Não sou pessimista, o pessimista é um mal-humorado. E graças a Deus conservo o meu humor, sei rir de mim mesma. E (mais discretamente) do meu próximo, que se envaidece com essas coisas, o próximo que enche o peito de ar, abre o leque da cauda e vai por aí, duro de vaidade. De certeza, tantas medalhas, tantas pompas e glórias, eu ficarei! Não fica nada. Ou melhor, pode ser que fique, mas o número dos que não deixaram nem a poeira é tão impressionante que seria inocência demais não desconfiar. Sou paulista, e como o mineiro, o paulista é meio desconfiado. Então, o certo é dizer com Millôr Fernandes: “quero ser amado em Ipanema, agora, agora”. Em Ipanema vou lançar esse Seminário dos Ratos. O que já é alguma coisa…
Como nasceu esse título?
Houve em São Paulo um seminário contra roedores, lá acontecem diariamente dezenas de seminários sobre tantos temas, esse era contra os ratos. “Daqui por diante eles estarão sob controle”, anunciou um dos organizadores e o público caiu na gargalhada, porque nessa hora exata um rato atravessou o palco. Tantos projetos fabulosos, tantas promessas. Discursos e discursos com pequenos intervalos para coquetéis. Palavras, palavras. E de repente pensei numa inversão de papéis, ou seja, nos ratos expulsando todos e se instalando soberanos no seminário. “Que século, meu Deus”, exclamariam, repetindo o poeta. E continuariam a roer o edifício. Assim nasce esse conto.

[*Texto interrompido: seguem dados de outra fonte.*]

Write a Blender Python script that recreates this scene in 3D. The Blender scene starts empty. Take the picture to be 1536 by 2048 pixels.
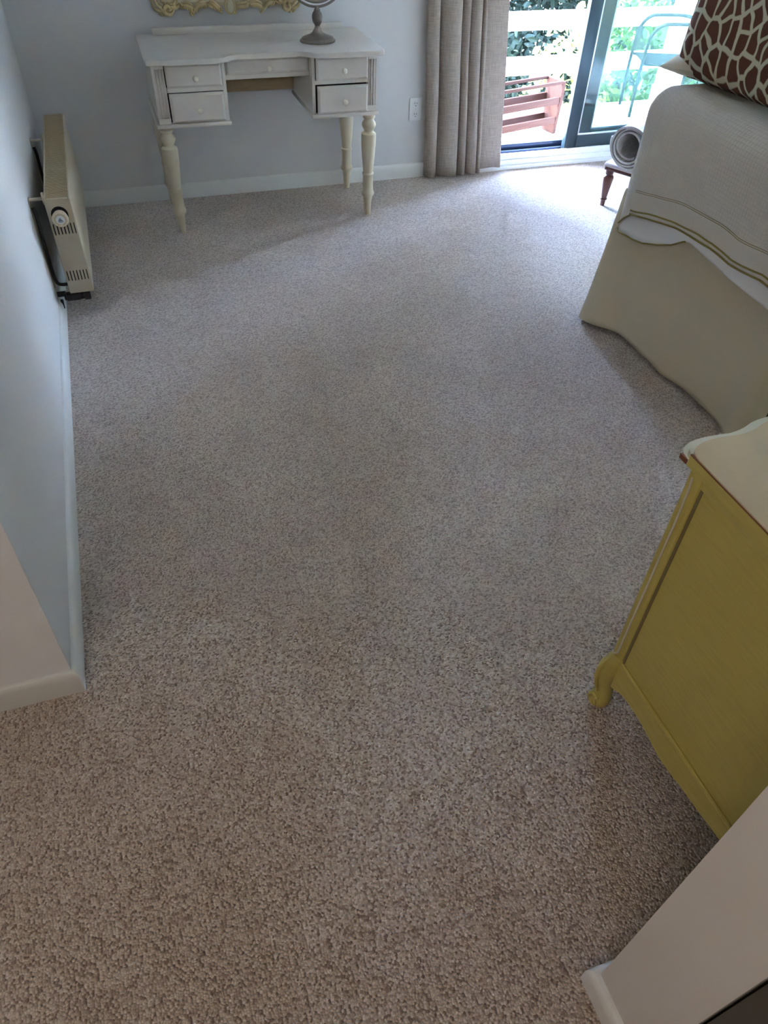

Quais são os temas do livro?
- São quatorze textos que giram em torno de temas que me envolvem desde que comecei a escrever: a solidão. O amor e o desamor. O medo. A loucura. A morte – tudo isso que aí está em redor. E em nós. Quando fico deprimida vejo claramente essas três espécies em extinção: o índio, a árvore e o escritor. Mas reajo: não sei trabalhar sem a esperança no coração. Sou de Áries, recebo a energia do sol. E de Deus, o que vem a dar no mesmo, tenho paixão por Deus.
Há muita gente louca no Seminário dos Ratos.
Sim, há um razoável número de loucos nesse meu livro e também nos outros. Mas a loucura não anda mesmo por aí, galopante? “Os homens são tão necessariamente loucos que não ser louco representaria uma outra forma de loucura”, disse Pascal.
O que mais lhe perguntam?
Eis o que me perguntam sempre: compensa escrever? Economicamente, não. Mas compensa – e tanto – por outro lado: através do meu trabalho fiz verdadeiros amigos. E o estímulo do leitor? E daí? “As glórias que vêm tarde, já vêm frias”, escreveu o poeta Dirceu de Marília. Me leia enquanto estou quente.